На Ваш взгляд, какова основная мысль спектакля?

– По моему мнению, этот спектакль – энергетическая атака. Не все молодые зрители, к сожалению, понимают, о чем в нем идет речь: какая Колыма, какие репрессии, какой Сталин, какие 60 миллионов? Но когда ты говоришь об этом осознанно, когда зритель видит, что ты пытаешься что-то серьезное ему сказать, он меняется. Я видел, как в какой-то момент зрителей охватывали эмоции – и это было для меня самым важным.
Какую главную мысль несу я? Неравнодушие и протест. Потому что мы не можем быть в сегодняшнее время конформистами. Мы не можем оставаться равнодушными к тому, что происходит в мире. Наш век немного циничный: «У меня все хорошо, и слава богу». Но все идет от незнания. И от того, что люди не хотят знать. И потому этот спектакль – мой протест такому отношению к жизни. Жизнь – одна!

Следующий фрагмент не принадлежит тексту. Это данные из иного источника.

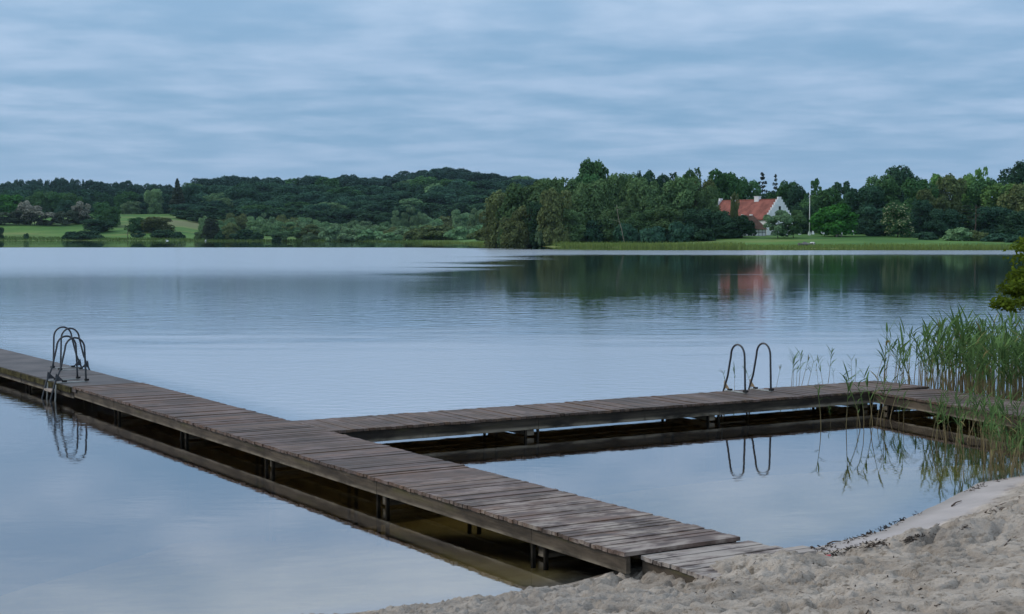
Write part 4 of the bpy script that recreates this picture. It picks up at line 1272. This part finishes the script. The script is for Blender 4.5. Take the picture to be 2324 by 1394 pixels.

Кому адресован этот спектакль? Кажется, он все же для молодого зрителя.

– Да, конечно. Очень хочется, чтобы мы, молодые, взрослели вместе с ним, узнавали историю своей страны. Стыдно не знать истории. Леша Мишаков в конце спектакля говорит потрясающие слова Кондратьева: «Прошлый опыт нас ничему не научил». И это очень печально и хочется, чтобы молодые люди, которые придут смотреть этот спектакль, после него что-то почитали, что-то новое узнали для себя.

А что Вы читали во время репетиций и что читаете после выпуска спектакля?

– Мои предпочтения не поменялись. Сейчас это «Окаянные дни» Бунина, «Театральная история» Соломонова. Постоянно хожу с книжкой Довлатова, он мой кумир. Во время репетиций читал Астафьева, Гранина, хронику, и, конечно, Шаламова и Кондратьева. Читал многое, связанное с войной и лагерем. Потрясающую книгу Никулина «Воспоминания о войне». Когда начинаешь во все это углубляться, читать настоящих авторов, понимаешь, какой ценой досталась великая победа: 60 миллионов погибло, половина интеллигенции уничтожена, – и от этого становится не по себе.